The business with the Brotherhood of the Undead was frankly cock and bull.

Visceral? No, it wasn't.

Sexy? Do me a favour. I still rate Christopher Lee as the best Dracula - charming, suave, superficially attractive, but with that solid underlying core of evil and violence. I give Gary Oldman a nod too.

This Dracula (no offence meant) looked like common-or-garden Goth nerd with few social skills. Not enough glamour and not enough evil.

And Jonathan Harker's moment of glory in the book - his utterly mindblowing encounter with the female vampires - was omitted completely! I cannot believe it!

Van Helsing was initially presented as a nutter with a penchant for Blair Witch-style hanging twig art, not a clean-shaven doctor and man of both faith and science (come back Peter Cushing, all is forgiven).

Dr Seward's asylum and Renfield omitted. I liked those bits in the book. They ring true, somehow, in an artistic and poetic sense, adding to the atmosphere of the narrative.

I've run out of things to say now. I suspect I'm going to read the original Dracula again.

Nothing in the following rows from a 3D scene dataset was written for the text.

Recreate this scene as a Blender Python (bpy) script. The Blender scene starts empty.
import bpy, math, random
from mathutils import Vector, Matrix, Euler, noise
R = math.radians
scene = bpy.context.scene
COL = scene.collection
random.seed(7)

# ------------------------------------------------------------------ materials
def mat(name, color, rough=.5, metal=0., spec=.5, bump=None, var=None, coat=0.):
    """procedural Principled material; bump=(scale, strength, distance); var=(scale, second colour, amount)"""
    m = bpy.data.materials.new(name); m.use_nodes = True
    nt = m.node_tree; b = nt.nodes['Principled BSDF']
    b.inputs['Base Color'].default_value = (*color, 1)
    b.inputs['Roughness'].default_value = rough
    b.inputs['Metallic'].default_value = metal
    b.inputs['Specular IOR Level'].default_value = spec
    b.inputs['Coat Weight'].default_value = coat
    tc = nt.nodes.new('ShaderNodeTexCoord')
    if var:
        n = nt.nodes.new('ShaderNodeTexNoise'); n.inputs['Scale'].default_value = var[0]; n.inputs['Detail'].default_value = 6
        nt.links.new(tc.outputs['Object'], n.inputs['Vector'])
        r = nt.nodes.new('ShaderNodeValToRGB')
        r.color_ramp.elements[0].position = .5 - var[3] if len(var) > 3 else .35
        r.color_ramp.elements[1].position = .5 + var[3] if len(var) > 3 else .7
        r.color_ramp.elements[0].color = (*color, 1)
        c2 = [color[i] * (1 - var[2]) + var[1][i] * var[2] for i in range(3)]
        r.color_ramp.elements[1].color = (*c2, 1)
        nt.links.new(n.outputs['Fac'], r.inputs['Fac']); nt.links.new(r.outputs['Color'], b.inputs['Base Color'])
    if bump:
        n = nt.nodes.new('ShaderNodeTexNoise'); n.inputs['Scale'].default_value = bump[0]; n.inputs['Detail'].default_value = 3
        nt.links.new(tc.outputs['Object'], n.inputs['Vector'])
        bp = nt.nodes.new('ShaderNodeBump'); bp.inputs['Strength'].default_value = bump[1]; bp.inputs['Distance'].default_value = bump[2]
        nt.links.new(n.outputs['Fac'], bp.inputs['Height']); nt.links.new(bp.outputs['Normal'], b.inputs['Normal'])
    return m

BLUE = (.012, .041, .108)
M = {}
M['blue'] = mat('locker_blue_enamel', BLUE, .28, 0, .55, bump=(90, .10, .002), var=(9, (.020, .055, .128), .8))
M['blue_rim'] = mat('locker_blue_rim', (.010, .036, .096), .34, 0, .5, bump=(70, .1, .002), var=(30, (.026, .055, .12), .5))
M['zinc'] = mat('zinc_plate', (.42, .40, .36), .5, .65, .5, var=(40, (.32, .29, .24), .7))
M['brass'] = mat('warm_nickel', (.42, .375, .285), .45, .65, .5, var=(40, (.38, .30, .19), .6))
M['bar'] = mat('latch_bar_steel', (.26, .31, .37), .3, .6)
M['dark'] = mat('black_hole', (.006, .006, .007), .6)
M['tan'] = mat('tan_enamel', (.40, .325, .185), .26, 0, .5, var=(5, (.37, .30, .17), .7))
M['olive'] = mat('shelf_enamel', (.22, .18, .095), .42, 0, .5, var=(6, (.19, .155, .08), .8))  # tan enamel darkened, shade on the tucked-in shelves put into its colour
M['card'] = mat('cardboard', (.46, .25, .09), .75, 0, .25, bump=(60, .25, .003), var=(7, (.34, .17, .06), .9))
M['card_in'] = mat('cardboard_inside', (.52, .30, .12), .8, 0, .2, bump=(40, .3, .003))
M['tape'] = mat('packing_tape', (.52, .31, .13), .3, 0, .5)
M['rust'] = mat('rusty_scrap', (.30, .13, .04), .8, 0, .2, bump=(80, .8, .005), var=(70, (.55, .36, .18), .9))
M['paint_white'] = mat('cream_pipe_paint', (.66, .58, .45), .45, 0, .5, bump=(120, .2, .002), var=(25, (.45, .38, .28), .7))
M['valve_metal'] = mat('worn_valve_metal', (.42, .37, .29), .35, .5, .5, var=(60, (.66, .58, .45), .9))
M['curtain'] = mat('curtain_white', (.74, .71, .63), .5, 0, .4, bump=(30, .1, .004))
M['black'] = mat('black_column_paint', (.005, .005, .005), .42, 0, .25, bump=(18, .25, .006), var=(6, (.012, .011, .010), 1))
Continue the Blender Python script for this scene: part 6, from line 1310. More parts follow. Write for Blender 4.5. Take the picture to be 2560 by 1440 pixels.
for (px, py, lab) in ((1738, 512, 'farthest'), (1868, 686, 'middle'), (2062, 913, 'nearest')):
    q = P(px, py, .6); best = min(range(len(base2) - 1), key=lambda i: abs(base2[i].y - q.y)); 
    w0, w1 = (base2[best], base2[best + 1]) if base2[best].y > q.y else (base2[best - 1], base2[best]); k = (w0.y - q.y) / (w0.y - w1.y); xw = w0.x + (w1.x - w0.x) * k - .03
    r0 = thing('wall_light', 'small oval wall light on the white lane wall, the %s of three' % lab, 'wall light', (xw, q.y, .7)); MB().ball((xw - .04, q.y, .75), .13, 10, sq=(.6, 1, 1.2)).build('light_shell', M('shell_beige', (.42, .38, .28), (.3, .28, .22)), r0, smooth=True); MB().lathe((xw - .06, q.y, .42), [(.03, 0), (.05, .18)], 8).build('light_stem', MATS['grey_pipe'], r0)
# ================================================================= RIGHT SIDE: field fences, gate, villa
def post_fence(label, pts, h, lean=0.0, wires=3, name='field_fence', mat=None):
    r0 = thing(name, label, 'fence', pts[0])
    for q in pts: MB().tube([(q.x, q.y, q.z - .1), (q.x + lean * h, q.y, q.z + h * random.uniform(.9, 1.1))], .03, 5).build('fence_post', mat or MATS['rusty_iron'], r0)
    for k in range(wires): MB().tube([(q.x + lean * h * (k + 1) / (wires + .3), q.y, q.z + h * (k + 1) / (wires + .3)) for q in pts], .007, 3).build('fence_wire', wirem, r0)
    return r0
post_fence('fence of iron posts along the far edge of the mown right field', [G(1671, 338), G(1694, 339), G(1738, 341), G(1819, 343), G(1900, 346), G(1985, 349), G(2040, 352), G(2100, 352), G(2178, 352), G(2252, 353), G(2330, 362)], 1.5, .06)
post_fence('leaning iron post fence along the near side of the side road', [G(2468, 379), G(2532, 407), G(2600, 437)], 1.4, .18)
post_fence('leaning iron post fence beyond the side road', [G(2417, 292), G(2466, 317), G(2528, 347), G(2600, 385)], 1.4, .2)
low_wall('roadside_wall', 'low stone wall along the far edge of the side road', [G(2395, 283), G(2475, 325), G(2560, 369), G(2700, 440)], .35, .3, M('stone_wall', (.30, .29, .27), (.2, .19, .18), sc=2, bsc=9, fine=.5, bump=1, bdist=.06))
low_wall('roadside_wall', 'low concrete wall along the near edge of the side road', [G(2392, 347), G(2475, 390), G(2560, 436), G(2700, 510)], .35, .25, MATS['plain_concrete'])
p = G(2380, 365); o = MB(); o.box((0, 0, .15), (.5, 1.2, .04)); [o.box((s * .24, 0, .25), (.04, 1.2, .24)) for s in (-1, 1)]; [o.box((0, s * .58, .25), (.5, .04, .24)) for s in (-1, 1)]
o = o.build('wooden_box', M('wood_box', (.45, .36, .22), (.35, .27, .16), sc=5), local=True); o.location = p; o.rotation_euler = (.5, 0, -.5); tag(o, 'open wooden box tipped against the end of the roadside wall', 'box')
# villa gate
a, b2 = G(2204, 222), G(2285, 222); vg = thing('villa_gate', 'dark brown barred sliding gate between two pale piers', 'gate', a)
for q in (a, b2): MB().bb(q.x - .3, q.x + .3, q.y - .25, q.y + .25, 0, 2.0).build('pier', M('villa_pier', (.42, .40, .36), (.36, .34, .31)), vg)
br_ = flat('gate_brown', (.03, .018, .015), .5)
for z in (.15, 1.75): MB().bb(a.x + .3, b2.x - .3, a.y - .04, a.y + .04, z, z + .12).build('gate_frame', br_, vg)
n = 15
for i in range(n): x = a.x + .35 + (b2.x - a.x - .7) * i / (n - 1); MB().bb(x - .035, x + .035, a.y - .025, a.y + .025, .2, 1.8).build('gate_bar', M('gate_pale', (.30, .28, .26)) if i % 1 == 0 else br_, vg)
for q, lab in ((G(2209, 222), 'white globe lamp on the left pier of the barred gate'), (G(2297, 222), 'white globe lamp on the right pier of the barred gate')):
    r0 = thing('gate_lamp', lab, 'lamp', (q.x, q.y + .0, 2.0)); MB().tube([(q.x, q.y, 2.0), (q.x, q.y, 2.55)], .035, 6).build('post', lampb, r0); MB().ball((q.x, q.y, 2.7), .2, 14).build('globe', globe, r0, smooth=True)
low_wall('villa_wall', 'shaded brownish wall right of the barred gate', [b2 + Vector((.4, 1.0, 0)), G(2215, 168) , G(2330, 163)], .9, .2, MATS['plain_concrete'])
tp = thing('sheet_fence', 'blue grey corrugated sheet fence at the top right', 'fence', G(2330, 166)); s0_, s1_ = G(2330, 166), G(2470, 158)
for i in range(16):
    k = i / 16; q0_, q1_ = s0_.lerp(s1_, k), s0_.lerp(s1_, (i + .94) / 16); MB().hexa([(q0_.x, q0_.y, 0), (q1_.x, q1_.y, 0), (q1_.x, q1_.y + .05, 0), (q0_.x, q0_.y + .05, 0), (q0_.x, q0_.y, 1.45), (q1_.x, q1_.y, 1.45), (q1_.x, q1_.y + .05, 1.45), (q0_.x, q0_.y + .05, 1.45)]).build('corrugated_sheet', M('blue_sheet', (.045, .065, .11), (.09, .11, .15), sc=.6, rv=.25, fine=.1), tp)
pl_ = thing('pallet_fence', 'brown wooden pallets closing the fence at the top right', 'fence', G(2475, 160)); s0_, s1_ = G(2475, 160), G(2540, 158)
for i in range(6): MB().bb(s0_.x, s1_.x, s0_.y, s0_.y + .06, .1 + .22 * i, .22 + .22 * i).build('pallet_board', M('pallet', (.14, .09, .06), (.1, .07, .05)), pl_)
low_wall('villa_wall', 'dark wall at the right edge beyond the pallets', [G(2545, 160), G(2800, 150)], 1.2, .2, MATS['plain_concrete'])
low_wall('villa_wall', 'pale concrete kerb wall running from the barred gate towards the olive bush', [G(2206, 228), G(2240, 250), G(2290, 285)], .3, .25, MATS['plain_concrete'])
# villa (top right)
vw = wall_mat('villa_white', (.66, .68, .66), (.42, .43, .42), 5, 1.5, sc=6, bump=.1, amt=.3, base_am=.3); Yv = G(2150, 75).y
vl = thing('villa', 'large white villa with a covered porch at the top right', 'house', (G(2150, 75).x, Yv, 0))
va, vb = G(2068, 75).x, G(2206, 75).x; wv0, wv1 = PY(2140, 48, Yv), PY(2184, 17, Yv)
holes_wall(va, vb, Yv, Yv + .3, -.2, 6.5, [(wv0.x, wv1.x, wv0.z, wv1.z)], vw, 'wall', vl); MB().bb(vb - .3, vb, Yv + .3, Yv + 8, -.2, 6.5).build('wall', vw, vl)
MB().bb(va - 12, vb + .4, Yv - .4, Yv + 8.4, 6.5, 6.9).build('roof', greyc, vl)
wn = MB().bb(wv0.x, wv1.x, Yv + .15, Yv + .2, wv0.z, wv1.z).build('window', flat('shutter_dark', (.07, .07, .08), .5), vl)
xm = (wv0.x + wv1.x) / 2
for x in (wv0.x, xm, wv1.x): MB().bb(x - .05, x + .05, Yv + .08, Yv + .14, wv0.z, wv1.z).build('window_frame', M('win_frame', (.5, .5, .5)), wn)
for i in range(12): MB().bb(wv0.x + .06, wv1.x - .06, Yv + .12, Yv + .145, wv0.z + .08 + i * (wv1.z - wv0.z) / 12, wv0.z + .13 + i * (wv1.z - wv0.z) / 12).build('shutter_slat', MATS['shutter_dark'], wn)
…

Oh, and did I say - they dropped Jonathan Harker's moment of glory in the book - his utterly mindblowing encounter with the female vampires!! Aargh!
 
Hot_Cross_Nun said:
From the BBC press release: "“Stewart Harcourt’s adaptation is a visceral, sexy and bold retelling of Bram Stoker’s classic chiller which will blow the cobwebs off traditional period drama..."
My theory is that: nowadays the BBC come up with that kind of sentence, then try and build a series around it. Rather than the other way round.
 
Therre's nothing wrong with trying out a new way of telling an old story, but last night's Dracula was strictly routine, attempting a modern spin on Victorian literature and ending up with a lot of nothing in particular. The supposed bloodlust was positively anaemic, and I also would have liked to see the vampire brides and someone hamming it up as Renfield.

How do you pronounce the lovely Sophia Myles' name, anyway? Is it Soph-eye-ah or Soph-ee-ah?
 
While I remember, there was a much more entertaining clip show on BBC Four straight after, all about vampires. One bloke commanded attention from a 1970s documentary, he slept in a coffin, sipped blood from a thermos flask and claimed to have been a vampire from age ten. But he didn't give his name! I wonder how he's doing now?
 
Coincidentally I'd just re-read Dracula a few days before this was on TV so it was all quite fresh in my mind. It was AWFUL. It was nothing like the book, which I could forgive if they'd come up with some intelligent new interpretation of the legend but they didn't. They just seemed to want to shoehorn as many new stories into the film as possible. Perhaps they were hoping someone would think it was orginal? I don't know. I know that absolutely none of it made any kind of sense, either within itself or in the context of the book.

The Dracula character was ridiculous - he talked like Papa Lazarou as the old Dracula and gurned and pouted his mis-shapen face off as the young version. A million miles from the evil but charming character Bram Stoker invented.

Sexy it certainly wasn't. And that final shot? Of Dracula magically returned as an old man in the light of day? What was that all about? I thought "surprise" endings like that died out in the seventies. I laughed out loud.